Supply and demand - cut Russia off, increases global demand. The rich get richer.

Yet another reason that if you want to get away from gas, we need to move faster and execute even better with electric cars by giving them longer range and making them more affordable.

It seems like people are ignoring that gas had risen a fair amount, and was still rising, before the issues with Russia happened.

It is, in my opinion, frustrating that we have options at home that could have helped with the supply issues far before this ever happened, but they were shut down. If you want to pay more to shut down Russia, why not pay for oil that comes from here, where we can create jobs, and business? But to act like all of this is happening because of Russia, well, there’s a fair amount of gaslighting going on there. Fuel was on the rise before this ever started with Russia.

In regards to electric, I’m glad it’s an option for some, and hope they continue to develop it. I don’t see any way in my lifetime that it develops enough to eliminate oil/fuel based vehicles. It simply isn’t feasible for anything that needs power and distance, i.e, semis, tractors, any kind of heavy equipment. Just for a personal example, it wouldn’t be very efficient to have a tractor shut down for a few hours while it needs to recharge when I’m very limited on time anyways. And as far as I know, there’s nothing that would create 500+ hp and last more than a few hours. That just ain’t gonna work. For commuters and city people it’s fine, for those of us who still have to travel long distances to get places, and deal with weather + mountain passes, not super realistic.
 
It seems like people are ignoring that gas had risen a fair amount, and was still rising, before the issues with Russia happened.

It is, in my opinion, frustrating that we have options at home that could have helped with the supply issues far before this ever happened, but they were shut down. If you want to pay more to shut down Russia, why not pay for oil that comes from here, where we can create jobs, and business? But to act like all of this is happening because of Russia, well, there’s a fair amount of gaslighting going on there. Fuel was on the rise before this ever started with Russia.

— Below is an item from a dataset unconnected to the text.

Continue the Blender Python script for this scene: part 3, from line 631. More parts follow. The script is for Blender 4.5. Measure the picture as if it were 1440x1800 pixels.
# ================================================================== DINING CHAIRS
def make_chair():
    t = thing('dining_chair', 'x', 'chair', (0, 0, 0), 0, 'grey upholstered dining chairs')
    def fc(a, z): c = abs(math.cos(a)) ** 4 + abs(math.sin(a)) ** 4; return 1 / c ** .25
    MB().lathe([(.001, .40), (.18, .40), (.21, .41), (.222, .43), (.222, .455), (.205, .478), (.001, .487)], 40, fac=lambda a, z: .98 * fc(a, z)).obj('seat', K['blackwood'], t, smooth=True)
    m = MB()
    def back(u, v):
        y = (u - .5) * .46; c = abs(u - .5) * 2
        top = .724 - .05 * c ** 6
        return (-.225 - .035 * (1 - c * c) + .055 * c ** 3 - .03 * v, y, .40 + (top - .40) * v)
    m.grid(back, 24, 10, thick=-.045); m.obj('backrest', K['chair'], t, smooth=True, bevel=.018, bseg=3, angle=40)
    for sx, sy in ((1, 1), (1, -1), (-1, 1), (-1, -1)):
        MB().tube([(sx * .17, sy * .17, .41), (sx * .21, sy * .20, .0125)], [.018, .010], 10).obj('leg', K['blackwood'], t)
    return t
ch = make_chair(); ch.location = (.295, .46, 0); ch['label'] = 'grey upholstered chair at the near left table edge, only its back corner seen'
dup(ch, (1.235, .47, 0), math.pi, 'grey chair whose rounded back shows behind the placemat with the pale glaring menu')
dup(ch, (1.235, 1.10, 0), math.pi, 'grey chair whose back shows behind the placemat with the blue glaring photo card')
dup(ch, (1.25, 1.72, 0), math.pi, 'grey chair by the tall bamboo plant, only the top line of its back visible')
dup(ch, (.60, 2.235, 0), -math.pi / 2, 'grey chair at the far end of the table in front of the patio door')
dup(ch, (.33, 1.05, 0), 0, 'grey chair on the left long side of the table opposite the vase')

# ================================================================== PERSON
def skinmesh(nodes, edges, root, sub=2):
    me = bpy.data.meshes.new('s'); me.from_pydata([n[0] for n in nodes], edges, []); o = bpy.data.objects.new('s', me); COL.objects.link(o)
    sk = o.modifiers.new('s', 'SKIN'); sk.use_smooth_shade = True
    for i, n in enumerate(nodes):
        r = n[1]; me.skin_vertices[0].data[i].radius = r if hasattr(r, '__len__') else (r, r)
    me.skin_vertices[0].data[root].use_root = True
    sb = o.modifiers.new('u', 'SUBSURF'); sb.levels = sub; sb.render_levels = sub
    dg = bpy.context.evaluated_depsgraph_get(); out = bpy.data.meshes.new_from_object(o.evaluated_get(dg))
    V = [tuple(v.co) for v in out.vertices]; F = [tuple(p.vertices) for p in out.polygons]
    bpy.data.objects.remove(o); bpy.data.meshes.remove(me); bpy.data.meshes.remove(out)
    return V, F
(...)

In regards to electric, I’m glad it’s an option for some, and hope they continue to develop it. I don’t see any way in my lifetime that it develops enough to eliminate oil/fuel based vehicles. It simply isn’t feasible for anything that needs power and distance, i.e, semis, tractors, any kind of heavy equipment. Just for a personal example, it wouldn’t be very efficient to have a tractor shut down for a few hours while it needs to recharge when I’m very limited on time anyways. And as far as I know, there’s nothing that would create 500+ hp and last more than a few hours. That just ain’t gonna work. For commuters and city people it’s fine, for those of us who still have to travel long distances to get places, and deal with weather + mountain passes, not super realistic.
No oil production was shut down...
 
Unless the weather inclement.
The cars run on batteries. You'd need complete cloud cover over a substantial period to drain the home battery completely.

We had a freeze down here in South Texas and people died because we were relying on solar and wind.
That's a lie (probably not yours, but a lie still). People died because the fossil fuel infrastructures was poorly maintained, and gas wasn't flowing. Wind/solar suffered much less than fossil fuels in that freeze.

The point is you cannot rely on them.
Relying on gas/oil is even worse.
 
What are these avenues?
While they Keystone probably wouldn’t have been completed by now, it would more than replicate what we were buying from Russia. To deny the oil from a close neighbor so we can buy it from Putin is nothing less than foolish. So that’s an avenue that while not completed, also isn’t any closer to completion than it should be.

There are also a lot of leases that could be available. But you don’t get to just sign up for a lease and drill oil the next day. Companies have assumed (and probably rightly) that an administration that has so far been opposed to fossil fuels would be very likely to quickly, easily, or cheaply, approve of the leases. That all costs money. Why spend money when it isn’t advantageous? Those would be my main points.